Monday, August 03, 2009

The Films of Kenneth Anger: Vol. II

Over the past two days, I watched all the films of Kenneth Anger Volume II. I got the DVD from Netflix, and I’ll admit it sat on the sidelines for a few weeks, but after checking it out I was shocked by just how good all these films were. I’d previously been familiar with Anger’s work from seeing “Scorpio Rising” in Intro to Film Part II in my days at Wesleyan, and I really liked it, but it turned out to be only the start of Anger’s work.

The thing that makes me like Anger’s work so much is the fusion of pop iconography and mystical imagery in an avant garde structure. Anger is one of the all too rare artists out there who manages to skillfully jump between low culture and high culture styles, making things that could seem pretentious, like Scorpio’s cuts to Jesus, work because they’re mashed up with the over the top sounds of an early 60s pop song.

Bringing in the magical component makes him even more like Grant Morrison, another artist who incorporates the style of low culture into avant garde narrative structures. The distillation of narrative to a series of iconic images and pop moments in Final Crisis feels like comics’ answer to the sort of jump cutty visual language Anger employs here. One of the major problems with most avant garde films is that they forget that on some level every piece of art is meant to entertain. It can be thought provoking and challenging, but there should be that visceral spark of fun, and all of Anger’s work has that.

The first couple of films in the collection are scored with the same sort of 50s and early 60s pop songs that David Lynch used to such wonderful effect in many of his films. Even after hearing it a bunch of times, a song like “Blue Velvet” feels utterly alien, I really like the song, but it feels like a transmission from another world. These pop songs are caught at the crossroads of a changing culture, moving from the crooner era of the 40s into the rock era of the 50s. Pop music essentially coalesced into the film it now inhabits with the arrival of The Beatles, who laid the groundwork for basically everything that’s followed. So, the more prog sounds of the later films feel more comfortable and familiar than the songs in “Scorpio.”

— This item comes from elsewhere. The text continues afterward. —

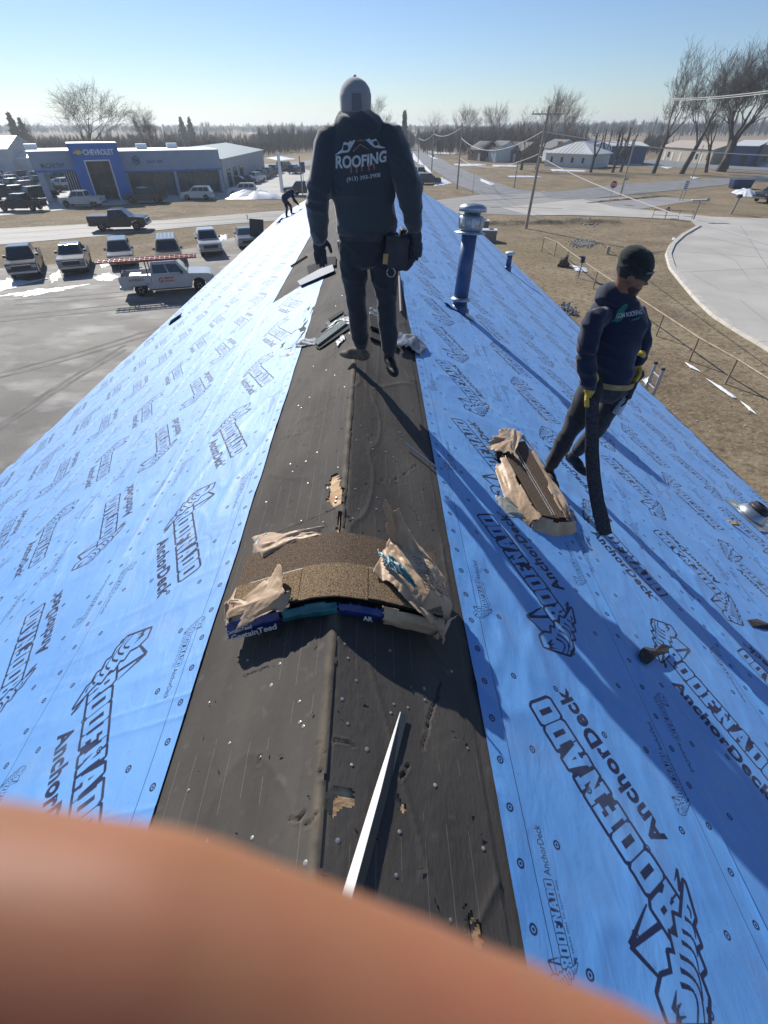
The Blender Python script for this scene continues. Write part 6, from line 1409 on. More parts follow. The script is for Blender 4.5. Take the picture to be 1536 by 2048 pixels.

“Lucifer Rising” is the other long work in the set, and it’s a really fascinating film, a more concise and effective version of a lot of the themes that Jodorowsky explored in The Holy Mountain. I have a soft spot for the sort of mystical imagery that I’m sure a lot of people would call pretentious wank. I think film does have a legitimately mystical component, and the best filmmakers are the ones who manage to turn cinema into a kind of religious experience. Telling a story is fine, but casting a spell is much more challenging and ambitious. Malick is a filmmaker who does this, as are more recently Gaspar Noe and Wong Kar-Wai.

Anger draws on religious imagery as a way of building a cosmology within “Lucifer.” I’m not sure exactly what the film is saying, but watching it, the combination of images and music succeeded in drawing me into the world of the film. I love the visuals, particularly the astounding on location shots at the Sphinx and pyramids, as well as the arrival of the UFO at the end.

Grant Morrison has talked a lot about how his comics aren’t about magic, they are the magic, and that’s how I feel it is with these films too. In neglecting traditional narrative, Anger targets the subconscious directly and is able to draw you in. It’s the kind of filmmaking I love to see. Film can do so many things, it’s tragic that it’s been trapped in this prison of the three act narrative, composing the work on a page not on screen. I think that’s one of the things that makes filmmakers like Wong Kar-Wai and Malick so significant, the fact that they work off script so often, and actually build their films out of images not just translating the words on a page, and Anger does the same thing here, creating works that are distinctly cinematic and enthralling.

2 comments:

Bob Temuka said...

I love Anger's films, but would never recommend them to anybody else. The pretentious wank factor is just too high for most.

I really like the fact that Anger's use of pop songs to score his movies was one of the first, and have seen Scorcese explicitly refer to Anger's films as an inspiration for using modern rock and pop music in his own movies. It's another case where the avant garde gets absorbed by the mainstream and becomes more understandable, but I doubt that Anger's more esoteric themes will be that easy to absorb.

My favourite Anger film is still Invocation of my Demon Brother, because it was the first one I saw on a terribly damaged video tape in the early nineties, but I got to sit down and watch some of his earlier films recently and they're also worth a look. Fireworks is bloody remarkable, especially when its hard to imagine much of a positive public reaction to the unashamedly gay short when it released 60 years ago...

Patrick said...

I'd agree Anger isn't someone whose work you can recommend to everyone out there. There may have been specific messages or narratives intended, but what I get out of it is more just a general impression and mood, and interesting moments of juxtaposition of the music and the images he chooses. But, I could easily see someone struggling to make it through the full half hour of Scorpio or Lucifer, just because it's essentially the same thing over and over again, with only minor building.

I'm going to check out the first volume of his films shortly, so I'll see how those compare to the later stuff.